Autodomínio é a consciência de que todo problema atinge o tamanho que permitimos. Muitos regridem não pela declaração de guerra, mas pela postura de não resistência, que inverte o sentido de uma força maior do que a mínima para nos pôr de joelhos.
Fazer-se maior não é o mesmo que exibir sua força. As águas dos rios nos mostram que sua vitória sobre as pedras no caminho para o mar não é lançar-se sobre elas, mas contorna-las sem as quebrar, livrá-las de suas arestas e deixar-lhes o limo para que não firam. Assim podem seguir sua missão de compor um poderoso oceano que herdou deles humildade para se posicionar abaixo de todos os rios do mundo.
Firmar posição de que a Terra é o único lugar com vida inteligente no universo, frente à minúscula dimensão do planeta que habitamos, não só se mostra de uma pretensão igualmente ridícula como também de ignorância comparável a de quem refuta a vida em uma caverna porque a escuridão o impede de enxergar dentro dela. Diante do que não entende a mente deveria buscar na dúvida sua única afirmação de inteligência.
A morte, ainda que perturbadora, não pode ser tida como perversa, pois que jamais nos ilude com promessas de não virá em algum momento. Bem mais cruéis são os que nos deixam sempre sem respostas, pois que aprisionam nossas vidas no sórdido cárcere das incertezas corrosivas e imobilizantes.
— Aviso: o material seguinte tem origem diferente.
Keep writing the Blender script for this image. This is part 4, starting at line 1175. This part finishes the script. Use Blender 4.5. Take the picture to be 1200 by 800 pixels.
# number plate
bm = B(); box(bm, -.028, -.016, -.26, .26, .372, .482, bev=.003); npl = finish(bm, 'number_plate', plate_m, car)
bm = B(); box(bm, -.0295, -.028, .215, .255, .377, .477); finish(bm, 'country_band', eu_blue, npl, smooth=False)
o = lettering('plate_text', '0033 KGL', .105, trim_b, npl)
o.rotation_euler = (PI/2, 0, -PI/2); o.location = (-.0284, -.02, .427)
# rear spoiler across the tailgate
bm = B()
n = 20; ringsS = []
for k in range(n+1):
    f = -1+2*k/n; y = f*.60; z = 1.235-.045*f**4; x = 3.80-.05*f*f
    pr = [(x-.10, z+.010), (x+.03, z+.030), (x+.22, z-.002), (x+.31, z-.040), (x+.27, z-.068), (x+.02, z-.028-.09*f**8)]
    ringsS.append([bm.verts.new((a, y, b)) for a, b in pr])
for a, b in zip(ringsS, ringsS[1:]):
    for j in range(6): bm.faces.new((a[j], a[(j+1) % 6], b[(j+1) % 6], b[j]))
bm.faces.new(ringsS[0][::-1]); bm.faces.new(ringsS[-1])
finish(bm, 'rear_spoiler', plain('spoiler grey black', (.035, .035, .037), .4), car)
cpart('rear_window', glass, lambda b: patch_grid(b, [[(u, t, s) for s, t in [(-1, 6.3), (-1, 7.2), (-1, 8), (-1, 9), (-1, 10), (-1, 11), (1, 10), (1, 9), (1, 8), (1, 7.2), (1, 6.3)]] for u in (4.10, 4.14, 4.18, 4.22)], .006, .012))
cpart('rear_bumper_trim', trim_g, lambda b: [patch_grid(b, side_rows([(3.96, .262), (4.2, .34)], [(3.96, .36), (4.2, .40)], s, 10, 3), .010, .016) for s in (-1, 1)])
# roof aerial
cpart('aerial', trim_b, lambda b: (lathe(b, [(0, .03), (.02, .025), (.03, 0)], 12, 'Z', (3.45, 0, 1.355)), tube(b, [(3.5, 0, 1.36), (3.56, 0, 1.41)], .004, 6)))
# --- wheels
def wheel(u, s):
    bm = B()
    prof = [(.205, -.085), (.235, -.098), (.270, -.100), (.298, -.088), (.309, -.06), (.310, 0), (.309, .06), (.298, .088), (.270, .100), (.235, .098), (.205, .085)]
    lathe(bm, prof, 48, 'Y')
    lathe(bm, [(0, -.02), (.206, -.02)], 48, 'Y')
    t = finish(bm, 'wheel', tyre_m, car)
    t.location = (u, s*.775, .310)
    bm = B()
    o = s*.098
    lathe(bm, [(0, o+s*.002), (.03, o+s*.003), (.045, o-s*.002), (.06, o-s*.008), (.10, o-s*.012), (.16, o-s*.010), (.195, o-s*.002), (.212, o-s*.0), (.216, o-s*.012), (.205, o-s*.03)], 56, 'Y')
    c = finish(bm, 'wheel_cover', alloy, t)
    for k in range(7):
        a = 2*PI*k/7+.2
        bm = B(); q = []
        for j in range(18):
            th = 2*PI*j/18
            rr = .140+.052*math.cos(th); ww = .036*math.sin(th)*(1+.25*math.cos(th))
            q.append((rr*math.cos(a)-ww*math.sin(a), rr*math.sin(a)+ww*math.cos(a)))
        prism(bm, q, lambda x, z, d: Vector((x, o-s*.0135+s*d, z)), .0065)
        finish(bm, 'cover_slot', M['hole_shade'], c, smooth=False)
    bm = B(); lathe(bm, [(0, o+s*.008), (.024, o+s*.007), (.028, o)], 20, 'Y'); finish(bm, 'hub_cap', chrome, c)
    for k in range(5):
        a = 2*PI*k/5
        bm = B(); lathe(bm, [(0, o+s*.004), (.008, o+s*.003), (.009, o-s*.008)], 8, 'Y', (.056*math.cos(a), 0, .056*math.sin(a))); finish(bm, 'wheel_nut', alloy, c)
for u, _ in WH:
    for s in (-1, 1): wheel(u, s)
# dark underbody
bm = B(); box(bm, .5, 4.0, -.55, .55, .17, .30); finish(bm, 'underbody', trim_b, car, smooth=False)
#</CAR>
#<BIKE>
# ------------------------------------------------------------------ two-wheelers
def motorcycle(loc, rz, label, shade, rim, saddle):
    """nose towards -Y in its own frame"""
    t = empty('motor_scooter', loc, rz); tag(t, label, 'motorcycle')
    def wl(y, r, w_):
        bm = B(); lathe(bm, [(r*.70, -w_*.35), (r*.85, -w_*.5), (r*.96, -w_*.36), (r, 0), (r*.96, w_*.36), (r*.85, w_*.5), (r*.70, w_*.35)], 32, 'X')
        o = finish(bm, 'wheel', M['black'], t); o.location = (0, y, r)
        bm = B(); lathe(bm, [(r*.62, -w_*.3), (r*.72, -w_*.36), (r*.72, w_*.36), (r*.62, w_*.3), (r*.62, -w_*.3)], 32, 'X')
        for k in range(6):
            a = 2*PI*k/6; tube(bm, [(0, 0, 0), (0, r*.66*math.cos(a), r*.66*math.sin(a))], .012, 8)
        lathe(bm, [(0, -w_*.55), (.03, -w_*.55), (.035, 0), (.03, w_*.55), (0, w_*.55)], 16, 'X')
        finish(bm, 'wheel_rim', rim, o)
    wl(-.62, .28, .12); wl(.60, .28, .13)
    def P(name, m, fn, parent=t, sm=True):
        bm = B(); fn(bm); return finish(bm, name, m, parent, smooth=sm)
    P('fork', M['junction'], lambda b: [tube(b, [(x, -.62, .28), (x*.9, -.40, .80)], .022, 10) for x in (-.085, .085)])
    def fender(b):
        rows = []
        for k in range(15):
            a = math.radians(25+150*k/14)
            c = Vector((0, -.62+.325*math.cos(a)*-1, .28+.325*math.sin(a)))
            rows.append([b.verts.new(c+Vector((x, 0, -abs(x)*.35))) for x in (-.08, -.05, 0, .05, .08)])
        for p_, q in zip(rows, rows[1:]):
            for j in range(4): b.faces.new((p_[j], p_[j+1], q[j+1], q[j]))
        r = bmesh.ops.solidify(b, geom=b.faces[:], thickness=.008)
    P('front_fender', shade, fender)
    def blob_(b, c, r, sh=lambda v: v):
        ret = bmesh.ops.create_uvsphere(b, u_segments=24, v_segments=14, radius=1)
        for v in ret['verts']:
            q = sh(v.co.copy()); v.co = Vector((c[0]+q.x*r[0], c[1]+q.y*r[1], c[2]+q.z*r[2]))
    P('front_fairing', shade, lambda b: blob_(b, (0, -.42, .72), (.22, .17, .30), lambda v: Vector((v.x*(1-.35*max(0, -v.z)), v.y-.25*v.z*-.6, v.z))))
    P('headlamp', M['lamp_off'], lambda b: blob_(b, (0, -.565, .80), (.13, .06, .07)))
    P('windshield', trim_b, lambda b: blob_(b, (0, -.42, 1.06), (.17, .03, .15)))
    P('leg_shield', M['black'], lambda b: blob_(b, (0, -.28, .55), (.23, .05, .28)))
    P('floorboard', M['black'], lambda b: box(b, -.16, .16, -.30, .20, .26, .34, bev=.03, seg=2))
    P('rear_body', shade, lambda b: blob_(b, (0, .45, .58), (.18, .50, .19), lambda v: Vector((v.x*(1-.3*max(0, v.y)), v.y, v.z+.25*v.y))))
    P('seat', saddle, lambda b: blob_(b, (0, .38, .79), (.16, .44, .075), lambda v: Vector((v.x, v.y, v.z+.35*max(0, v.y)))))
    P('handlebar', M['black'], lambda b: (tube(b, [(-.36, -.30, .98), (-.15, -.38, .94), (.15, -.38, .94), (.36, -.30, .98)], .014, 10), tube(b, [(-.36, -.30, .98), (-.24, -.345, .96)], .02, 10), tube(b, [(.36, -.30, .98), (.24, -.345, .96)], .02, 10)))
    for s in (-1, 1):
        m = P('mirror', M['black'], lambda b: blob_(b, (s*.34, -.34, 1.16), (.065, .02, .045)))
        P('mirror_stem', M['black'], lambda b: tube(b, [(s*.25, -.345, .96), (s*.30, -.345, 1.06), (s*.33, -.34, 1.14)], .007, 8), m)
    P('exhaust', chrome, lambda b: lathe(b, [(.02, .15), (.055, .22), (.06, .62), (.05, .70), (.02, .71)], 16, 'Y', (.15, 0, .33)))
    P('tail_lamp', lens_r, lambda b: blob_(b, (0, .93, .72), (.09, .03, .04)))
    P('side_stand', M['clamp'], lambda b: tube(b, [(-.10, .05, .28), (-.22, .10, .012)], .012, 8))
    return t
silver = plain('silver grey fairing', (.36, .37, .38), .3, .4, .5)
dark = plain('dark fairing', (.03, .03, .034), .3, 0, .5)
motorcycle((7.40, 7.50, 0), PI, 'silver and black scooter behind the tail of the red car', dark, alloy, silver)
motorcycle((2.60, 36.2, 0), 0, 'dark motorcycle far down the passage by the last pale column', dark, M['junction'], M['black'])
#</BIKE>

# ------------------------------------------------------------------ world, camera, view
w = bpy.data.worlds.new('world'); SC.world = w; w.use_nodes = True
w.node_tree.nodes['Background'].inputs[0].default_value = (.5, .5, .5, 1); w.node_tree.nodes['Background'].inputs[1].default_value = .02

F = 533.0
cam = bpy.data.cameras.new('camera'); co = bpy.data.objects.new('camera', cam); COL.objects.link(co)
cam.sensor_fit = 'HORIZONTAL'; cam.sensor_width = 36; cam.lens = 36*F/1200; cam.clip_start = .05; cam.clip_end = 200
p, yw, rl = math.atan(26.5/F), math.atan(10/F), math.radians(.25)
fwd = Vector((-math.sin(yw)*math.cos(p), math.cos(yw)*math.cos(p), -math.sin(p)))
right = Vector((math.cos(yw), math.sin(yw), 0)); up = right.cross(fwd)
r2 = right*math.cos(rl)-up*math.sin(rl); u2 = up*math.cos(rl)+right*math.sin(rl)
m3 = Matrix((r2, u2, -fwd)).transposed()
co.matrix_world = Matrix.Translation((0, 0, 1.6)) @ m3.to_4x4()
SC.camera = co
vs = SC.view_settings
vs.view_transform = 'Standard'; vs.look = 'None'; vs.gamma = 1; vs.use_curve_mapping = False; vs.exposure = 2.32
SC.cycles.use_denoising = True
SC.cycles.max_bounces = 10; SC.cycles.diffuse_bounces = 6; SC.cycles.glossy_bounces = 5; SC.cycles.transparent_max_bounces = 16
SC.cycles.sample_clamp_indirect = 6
Ao contrário do que se acredita, a ameaça à humanidade não virá do espaço através de uma invasão alienígena inesperada. Ela vai sendo introduzida quase imperceptivelmente por quem já está entre nós, estendendo sutilmente sua rede de poder bem nas barbas de uma massa acomodada e conivente que, no momento do golpe final, se apresentará como seus primeiros adeptos e, ao longo do tempo, como principal força de sustentação.
O estado de direito com que um dia sonhei foi o que nos daria advogados para levar justiça aos inocentes, promotores para que a impunidade não se tornasse ancoradouro de culpados, e juízes capazes de entender a diferença entre ambos. Bastaria esses estatutos se mostrarem fiéis a seus propósitos para mudar a realidade que nos foi vendida como “direitos humanos”.
O processo de compreensão pode, no máximo, ser auxiliado, mas nunca induzido, de modo a que o direito de escolha permaneça inviolável a qualquer agente externo sob risco de abrir-se mão da liberdade, traduzida pelo acesso aos próprios princípios e valores.